Semua manusia mempunyai hak, kewajiban dan kedudukan yang sama sebagai makhluk ciptaan Tuhan.  Sila ke empat merupakan pedoman dasar dalam kehidupan rakyat Indonesia. Dimana Indonesia tidak didirikan hanya untuk satu golongan termasuk tidak untuk satu keyakinan tertentu, tetapi untuk semua yang bertanah air Indonesia. Negara mutlak mengutamakan prinsip permusyawaratan yang mampu mewujudkan kesejahteraan sosial. Bangsa Indonesia wajib menghormati dan menjunjung tinggi setiap keputusan yang dicapai dari hasil musyawarah. Segala keputusan dilakukan dengan iktikad baik dan rasa tanggung jawab. Bangsa Indonesia tidak mengenal sistem diktator mayoritas dan tirani minoritas. Pada titik ini kejernihan suara Bersama sangat dibutuhkan, tidak boleh memaksakan kehendak kepada orang lain telebih dengan dalih keyakinan mayoritas berdasarkan agama. Dengan iktikad baik dan penuh rasa tanggung jawab menerima dan melaksanakan hasil keputusan musyawarah. Musyawarah dilakukan dengan akal sehat dan sesuai dengan hati nurani yang luhur. Keputusan yang diambil harus dapat dipertanggungjawabkan secara moral kepada Tuhan Yang Maha Esa, menjunjung tinggi harkat dan martabat kemanusiaan, serta nilai-nilai kebenaran, kebaikan dan keindahan hidup bersama di bumi nusantara

Estetika Keadilan

Pentingnya memperhatikan kesejahteraan bersama dan mengatasi kesenjangan sosial. Adalah inti dari sila kelima Pancasila, Dalam konteks beragama hal ini mengingatkan kita bahwa ajaran agama sejatinya mengajarkan simpati dan empati, tak ada satu agamapun yang mentoleransi kezholiman dan membiarkan ketidakadilan. Berpancasila dalam beberagamaan adalah memperaktikkan ajaran agama salah satunya ajaran keadilan dan kepekaan sosial tanpa melihat latar belakang agama, untuk menolong sesama tidak perlu bertanya akan keyakinannya, termasuk tidak perlu menanyakan agama Ketika seseorang ingin berperan aktif dalam kegiatan sosial kemasyarakatan. Inilah salah satu keindahan berintraksi sesuai ajaran agama dan relevan dengan nilai Pancasila. Adil adalah bagian sangat penting dari ajaran agama, dalam tek’s suci al-qur’an dikatakan “berbuat adillah karna adil jalan dekat menuju taqwa” I’diluu hua aqrubu littaqwa”
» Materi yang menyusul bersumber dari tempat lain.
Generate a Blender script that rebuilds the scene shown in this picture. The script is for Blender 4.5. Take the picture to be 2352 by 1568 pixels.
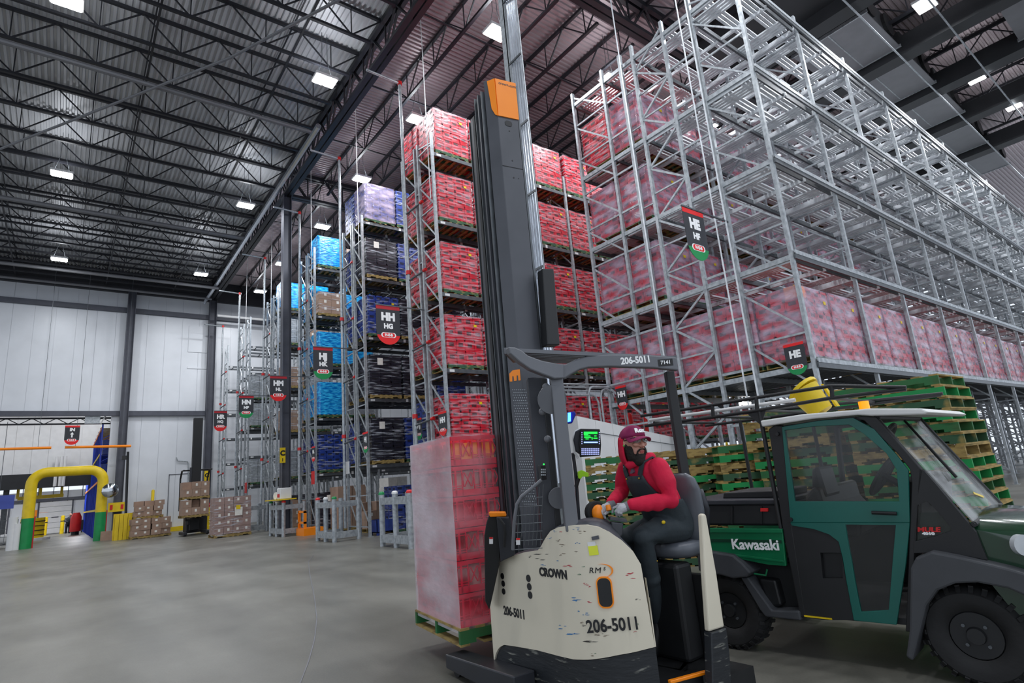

Synergi Logic, Etics & Aesthetic Pancasila

Synergi Logic, Athic & Aesthetic (Kebenaran yang benar harus baik, kebaikan yang baik harus mengandung unsur keindahan) demikan pernyataan Cak Nun (Emha Ainun Nadjib) dalam satu kesempatan majlis Maiyahnya, jika ditarik pernyataan ini dalam konteks ideologi Pancasila maka kebenaran filosofis Pancasila, jika tidak dikomunikasikan dengan baik maka akan sulit melahirkan keindahan hidup bersama. Indonesia merupakan negara yang memiliki berbagai agama dan keyakinan yang tersebar di seluruh pulau. Keragaman yang tidak dikelola dengan baik acapkali menimbulkan berbagai macam benih konflik. Jika internalisasi nilai-nilai Pancasila berhenti pada teori, formalisme, mata Pelajaran, perkuliahan, pelatihan, penataran serta hanya dibaca pada setiap upacara bendera tanpa menghidupkan nilai-nilainya di tengah Masyarakat dengan ketauladanan para pemimpin, tokoh dan cerdik pandai maka Pancasila akan dikenang sebagai tulisan dan simbol belaka, perilaku athes (tanpa tuhan), Intoleransi, extrimisme hingga masih munculnya terorisme, memudarnya rasa kemanusiaan, maraknya  korupsi, kriminalitas, ancaman disintegrasi bangsa, gagalnya demokrasi, serta kesenjangan sosial yang menganga, adalah bukti dari belum “ Living” (Hidup)nya  Pancasila. Nilai-nilai Pancasila harus bersanding dan dapat mengokohkan nilai-nilai agama, diharapakan dengan sinergisitas tersebut dapat menciptakan kesadaran yang orisinil akan pentingnya sikap menghormati, toleransi dan Kerjasama antara pemeluk agama yang melahirkan kebanggaan ber-Indonesia. Beberapa analis barat mengilustrasikan Pancasila “like a bridge” (bak sebuah jembatan penghubung) Agama yang terbangun dalam ruang private (pribadi) dapat berorkestrasi dengan pancasila sebagai dasar negara yang menjadi kesepakatan dalam ruang public. Berpancasila hakikatnya beragama yang benar adalah menghayati nilai-nilai Pancasila sebagai dasar bagi sikap, tindakan, dan hubungan keberagamaan. memahami hakekat berpancasila dalam beragama adalah langkah penting untuk menjaga harmoni dan kedamaian dalam masyarakat yang beragam, estetika Pancasila akan tercermin bilamana ia dapat menegakkan ajaran agama, meminjam sebuah ungkapan sasak “Ugame bteken, btakaq, lan betatah Pancasila (Agama dikokohkan, diwadahi dan dihiasi oleh nilai-nilai Pancasila). Selamat hari lahir Pancasila.